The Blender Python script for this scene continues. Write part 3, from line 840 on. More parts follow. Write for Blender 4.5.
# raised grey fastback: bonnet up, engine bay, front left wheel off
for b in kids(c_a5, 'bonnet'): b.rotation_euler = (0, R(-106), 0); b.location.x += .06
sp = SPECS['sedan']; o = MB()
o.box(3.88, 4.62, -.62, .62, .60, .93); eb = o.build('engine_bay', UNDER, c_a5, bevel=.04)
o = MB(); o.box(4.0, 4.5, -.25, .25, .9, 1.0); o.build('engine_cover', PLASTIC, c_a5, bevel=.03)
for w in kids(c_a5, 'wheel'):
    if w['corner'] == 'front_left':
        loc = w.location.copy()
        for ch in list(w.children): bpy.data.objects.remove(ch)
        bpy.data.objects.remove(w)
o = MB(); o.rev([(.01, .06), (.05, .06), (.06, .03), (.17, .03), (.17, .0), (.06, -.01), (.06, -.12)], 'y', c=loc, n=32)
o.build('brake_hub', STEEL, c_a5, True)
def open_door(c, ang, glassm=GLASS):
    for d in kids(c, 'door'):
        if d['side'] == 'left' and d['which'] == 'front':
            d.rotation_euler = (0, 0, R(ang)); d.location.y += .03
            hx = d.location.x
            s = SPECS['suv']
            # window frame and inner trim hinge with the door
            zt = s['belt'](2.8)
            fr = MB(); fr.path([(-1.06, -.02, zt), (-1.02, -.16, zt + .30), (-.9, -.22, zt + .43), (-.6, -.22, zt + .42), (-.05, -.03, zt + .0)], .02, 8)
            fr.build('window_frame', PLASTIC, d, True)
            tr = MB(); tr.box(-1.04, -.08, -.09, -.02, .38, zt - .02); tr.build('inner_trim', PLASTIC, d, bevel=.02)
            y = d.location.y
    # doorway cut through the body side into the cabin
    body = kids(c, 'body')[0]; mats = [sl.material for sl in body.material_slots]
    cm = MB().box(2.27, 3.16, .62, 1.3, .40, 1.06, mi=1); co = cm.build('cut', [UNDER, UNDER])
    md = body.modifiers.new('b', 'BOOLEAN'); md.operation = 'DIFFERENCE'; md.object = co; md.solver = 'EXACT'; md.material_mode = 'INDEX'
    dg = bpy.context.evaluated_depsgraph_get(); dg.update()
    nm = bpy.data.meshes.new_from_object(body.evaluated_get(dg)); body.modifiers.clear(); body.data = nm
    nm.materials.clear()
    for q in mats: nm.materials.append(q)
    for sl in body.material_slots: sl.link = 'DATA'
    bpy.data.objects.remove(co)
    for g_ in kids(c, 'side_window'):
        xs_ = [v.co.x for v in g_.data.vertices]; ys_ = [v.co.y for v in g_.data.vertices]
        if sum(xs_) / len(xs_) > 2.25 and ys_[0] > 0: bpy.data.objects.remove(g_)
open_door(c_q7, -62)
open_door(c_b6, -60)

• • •

§ **AIM OF THE EXERCISE**:
Would you copy out each line exactly as written?

§ **TASK ANSWER**:
The Blender Python script for this scene continues. Write part 3, from line 840 on. More parts follow. Write for Blender 4.5.
# raised grey fastback: bonnet up, engine bay, front left wheel off
for b in kids(c_a5, 'bonnet'): b.rotation_euler = (0, R(-106), 0); b.location.x += .06
sp = SPECS['sedan']; o = MB()
o.box(3.88, 4.62, -.62, .62, .60, .93); eb = o.build('engine_bay', UNDER, c_a5, bevel=.04)
o = MB(); o.box(4.0, 4.5, -.25, .25, .9, 1.0); o.build('engine_cover', PLASTIC, c_a5, bevel=.03)
for w in kids(c_a5, 'wheel'):
    if w['corner'] == 'front_left':
        loc = w.location.copy()
        for ch in list(w.children): bpy.data.objects.remove(ch)
        bpy.data.objects.remove(w)
o = MB(); o.rev([(.01, .06), (.05, .06), (.06, .03), (.17, .03), (.17, .0), (.06, -.01), (.06, -.12)], 'y', c=loc, n=32)
o.build('brake_hub', STEEL, c_a5, True)
def open_door(c, ang, glassm=GLASS):
    for d in kids(c, 'door'):
        if d['side'] == 'left' and d['which'] == 'front':
            d.rotation_euler = (0, 0, R(ang)); d.location.y += .03
            hx = d.location.x
            s = SPECS['suv']
            # window frame and inner trim hinge with the door
            zt = s['belt'](2.8)
            fr = MB(); fr.path([(-1.06, -.02, zt), (-1.02, -.16, zt + .30), (-.9, -.22, zt + .43), (-.6, -.22, zt + .42), (-.05, -.03, zt + .0)], .02, 8)
            fr.build('window_frame', PLASTIC, d, True)
            tr = MB(); tr.box(-1.04, -.08, -.09, -.02, .38, zt - .02); tr.build('inner_trim', PLASTIC, d, bevel=.02)
            y = d.location.y
    # doorway cut through the body side into the cabin
    body = kids(c, 'body')[0]; mats = [sl.material for sl in body.material_slots]
    cm = MB().box(2.27, 3.16, .62, 1.3, .40, 1.06, mi=1); co = cm.build('cut', [UNDER, UNDER])
    md = body.modifiers.new('b', 'BOOLEAN'); md.operation = 'DIFFERENCE'; md.object = co; md.solver = 'EXACT'; md.material_mode = 'INDEX'
    dg = bpy.context.evaluated_depsgraph_get(); dg.update()
    nm = bpy.data.meshes.new_from_object(body.evaluated_get(dg)); body.modifiers.clear(); body.data = nm
    nm.materials.clear()
    for q in mats: nm.materials.append(q)
    for sl in body.material_slots: sl.link = 'DATA'
    bpy.data.objects.remove(co)
    for g_ in kids(c, 'side_window'):
        xs_ = [v.co.x for v in g_.data.vertices]; ys_ = [v.co.y for v in g_.data.vertices]
        if sum(xs_) / len(xs_) > 2.25 and ys_[0] > 0: bpy.data.objects.remove(g_)
open_door(c_q7, -62)
open_door(c_b6, -60)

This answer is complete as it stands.